There are many who feel strongly that he isn't the right man, with one of most vocal critics the former England captain Mike Atherton who called Cook a "plodder" on a Sunday morning TV show. "Takes one to know one, I suppose," was Cook's response. "Everyone has their opinions. I have scored a one-day hundred for England and I'm excited I can score runs at the top of the order. I know I can score runs quickly, but of course I'll have my own style of doing it."
It is now Cook's job to develop into the role, and for encouragement that it can be done he need look no further than the man he has just replaced. Strauss was never one of the finest one-day players in the world - although his 158 against India, at Bangalore in March, was one of England's finest one-day innings - but he expanded his game to ensure he was never a passenger.
Strauss's return to the side in 2009 in the West Indies has echoes of Cook's current position because no one was really sure that he was the right man. Strauss was made one-day captain by default after the Kevin Pietersen-Peter Moores fall-out, but earned the Player-of-the-Series award in a 2-1 series win to show he was worth a place. What Cook would give for a similar series now.

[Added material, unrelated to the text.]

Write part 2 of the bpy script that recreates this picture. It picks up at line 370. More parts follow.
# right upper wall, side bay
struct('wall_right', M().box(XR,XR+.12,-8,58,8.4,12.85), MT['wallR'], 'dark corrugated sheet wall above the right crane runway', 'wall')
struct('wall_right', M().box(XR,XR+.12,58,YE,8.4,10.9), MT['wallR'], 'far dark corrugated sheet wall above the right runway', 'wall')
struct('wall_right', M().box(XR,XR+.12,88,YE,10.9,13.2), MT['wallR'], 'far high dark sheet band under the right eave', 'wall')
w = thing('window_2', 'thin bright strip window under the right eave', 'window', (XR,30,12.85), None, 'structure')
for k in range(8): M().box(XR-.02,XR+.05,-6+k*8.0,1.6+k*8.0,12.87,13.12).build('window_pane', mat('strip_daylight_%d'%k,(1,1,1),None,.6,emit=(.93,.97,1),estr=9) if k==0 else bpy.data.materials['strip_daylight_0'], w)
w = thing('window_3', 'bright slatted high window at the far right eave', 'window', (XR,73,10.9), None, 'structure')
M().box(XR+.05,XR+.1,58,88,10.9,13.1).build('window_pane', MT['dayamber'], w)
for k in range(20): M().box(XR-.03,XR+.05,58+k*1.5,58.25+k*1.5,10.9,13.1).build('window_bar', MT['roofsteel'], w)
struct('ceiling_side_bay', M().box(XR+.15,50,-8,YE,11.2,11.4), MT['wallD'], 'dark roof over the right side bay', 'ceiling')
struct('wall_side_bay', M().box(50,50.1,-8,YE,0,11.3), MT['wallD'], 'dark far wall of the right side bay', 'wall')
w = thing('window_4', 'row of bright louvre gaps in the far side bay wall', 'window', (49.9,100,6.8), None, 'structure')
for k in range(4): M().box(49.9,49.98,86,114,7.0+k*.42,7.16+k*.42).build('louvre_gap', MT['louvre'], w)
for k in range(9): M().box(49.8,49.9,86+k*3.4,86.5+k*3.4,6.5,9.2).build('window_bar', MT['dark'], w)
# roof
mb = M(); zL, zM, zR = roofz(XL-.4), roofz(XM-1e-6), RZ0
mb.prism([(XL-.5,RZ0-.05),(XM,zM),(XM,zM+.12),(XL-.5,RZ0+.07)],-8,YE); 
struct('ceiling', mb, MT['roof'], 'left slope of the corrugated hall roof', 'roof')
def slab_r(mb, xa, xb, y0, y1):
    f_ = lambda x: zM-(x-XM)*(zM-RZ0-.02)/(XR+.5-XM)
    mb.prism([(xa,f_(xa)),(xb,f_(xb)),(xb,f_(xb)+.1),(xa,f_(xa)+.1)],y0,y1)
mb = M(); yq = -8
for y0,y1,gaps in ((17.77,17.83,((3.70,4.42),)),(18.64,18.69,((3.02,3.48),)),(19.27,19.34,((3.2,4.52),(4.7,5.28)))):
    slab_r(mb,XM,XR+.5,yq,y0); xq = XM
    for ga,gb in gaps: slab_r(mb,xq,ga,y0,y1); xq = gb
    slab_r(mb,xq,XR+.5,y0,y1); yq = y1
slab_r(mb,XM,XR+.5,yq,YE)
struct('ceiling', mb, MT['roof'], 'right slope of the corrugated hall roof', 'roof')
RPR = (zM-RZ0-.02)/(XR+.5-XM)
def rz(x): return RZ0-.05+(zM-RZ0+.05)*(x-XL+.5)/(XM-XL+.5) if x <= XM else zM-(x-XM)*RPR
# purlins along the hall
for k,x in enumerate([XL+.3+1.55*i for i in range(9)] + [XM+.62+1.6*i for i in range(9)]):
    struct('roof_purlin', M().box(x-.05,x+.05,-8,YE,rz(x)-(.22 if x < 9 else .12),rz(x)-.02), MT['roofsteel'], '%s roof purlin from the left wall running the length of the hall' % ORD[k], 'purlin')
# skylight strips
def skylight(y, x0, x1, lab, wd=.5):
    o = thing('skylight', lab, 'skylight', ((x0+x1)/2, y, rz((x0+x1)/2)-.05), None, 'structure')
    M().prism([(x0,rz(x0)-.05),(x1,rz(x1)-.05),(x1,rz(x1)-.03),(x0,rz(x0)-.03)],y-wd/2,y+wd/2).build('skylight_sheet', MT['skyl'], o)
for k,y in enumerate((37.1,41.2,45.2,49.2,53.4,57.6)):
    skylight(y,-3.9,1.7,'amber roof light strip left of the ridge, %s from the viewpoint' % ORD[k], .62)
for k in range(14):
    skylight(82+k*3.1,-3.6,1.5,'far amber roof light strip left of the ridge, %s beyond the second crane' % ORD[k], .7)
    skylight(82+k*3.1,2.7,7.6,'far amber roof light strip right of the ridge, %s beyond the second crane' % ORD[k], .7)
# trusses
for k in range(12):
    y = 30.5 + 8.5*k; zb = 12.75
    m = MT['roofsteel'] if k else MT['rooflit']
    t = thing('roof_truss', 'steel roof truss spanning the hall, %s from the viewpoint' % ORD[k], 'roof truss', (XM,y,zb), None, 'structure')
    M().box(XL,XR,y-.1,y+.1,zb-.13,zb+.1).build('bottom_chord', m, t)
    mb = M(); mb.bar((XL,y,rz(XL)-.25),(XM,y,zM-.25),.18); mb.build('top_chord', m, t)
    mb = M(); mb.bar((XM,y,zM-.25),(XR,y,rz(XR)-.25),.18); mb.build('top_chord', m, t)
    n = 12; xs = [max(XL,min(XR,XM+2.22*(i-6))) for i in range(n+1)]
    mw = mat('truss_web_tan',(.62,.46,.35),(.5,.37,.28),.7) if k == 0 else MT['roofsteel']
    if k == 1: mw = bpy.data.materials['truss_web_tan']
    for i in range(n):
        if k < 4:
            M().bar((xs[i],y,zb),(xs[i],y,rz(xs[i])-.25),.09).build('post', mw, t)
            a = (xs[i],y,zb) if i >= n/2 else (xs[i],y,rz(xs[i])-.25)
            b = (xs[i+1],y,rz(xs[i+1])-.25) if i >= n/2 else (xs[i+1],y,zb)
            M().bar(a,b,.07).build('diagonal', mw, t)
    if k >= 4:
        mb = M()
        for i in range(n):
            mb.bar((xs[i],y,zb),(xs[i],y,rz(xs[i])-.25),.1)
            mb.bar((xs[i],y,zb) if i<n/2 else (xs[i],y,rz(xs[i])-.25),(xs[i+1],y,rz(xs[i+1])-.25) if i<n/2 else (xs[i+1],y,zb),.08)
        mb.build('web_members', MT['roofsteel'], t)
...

"He can be a great example for me," Cook said. "When he first started playing one-day cricket he was striking around 65 but by the end he was around 80. So you can develop as a player and he showed that. Hopefully I can follow in his footsteps."
For doubters over Cook's pedigree as a one-day batsman, and also as a captain, there is evidence that he has it in him to become a success. Many things that happened on the Bangladesh tour in early 2010 were important for English cricket - not least the emergence of Steven Finn and Tim Bresnan's development of reverse swing - but Cook was very impressive as Strauss's stand-in.
It's easy to diminish the achievements because of the opposition, but England have since lost twice to Bangladesh in one-day internationals so Cook's unbeaten tour now looks a good achievement. And he scored runs, too, both in Tests and ODIs. In the three-match one-day series he out-paced Craig Kieswetter, with whom he will be reunited at the top of the order against Sri Lanka, as he made 156 runs at 52 with a strike-rate of 90.69. A limited sample size, admittedly, but something to build on.
"I think my one-day game has evolved since I last played. In Bangladesh I scored runs and scored them quickly so I know I have the talent and skill to do it," Cook said. "Of course I'm nowhere near the finished article, I'm 26 years old, I've got a lot of work to do and I'm prepared for that."
Cook has a lone six in one-day internationals, but that came in Bangladesh where he developed an effective slog-sweep over midwicket which proved how he is willing to move out of his comfort zone. One concern, though, is that a return to one-day cricket, where playing with an open face to third man is a regular shot, will undo all the hard work of tightening up his technique for the Test game.
But English cricket needs to find out now, with the best part of four years until the next World Cup, if Cook is the right man and he certainly couldn't want for better form. "That's part of the skills you need to have, the ability to change your mindset from one-day to Test cricket," he said. "We all need to do that and get better at it."
However, if things do begin badly in the next few matches Cook would again do well to look to Strauss who was whitewashed 5-0 by Sri Lanka in 2006, in his first full series in charge, when Michael Vaughan and Andrew Flintoff were injured. A poor start does not have to be terminal, but while the next 12 days won't define Cook's captaincy career the next 12 months will have a major say.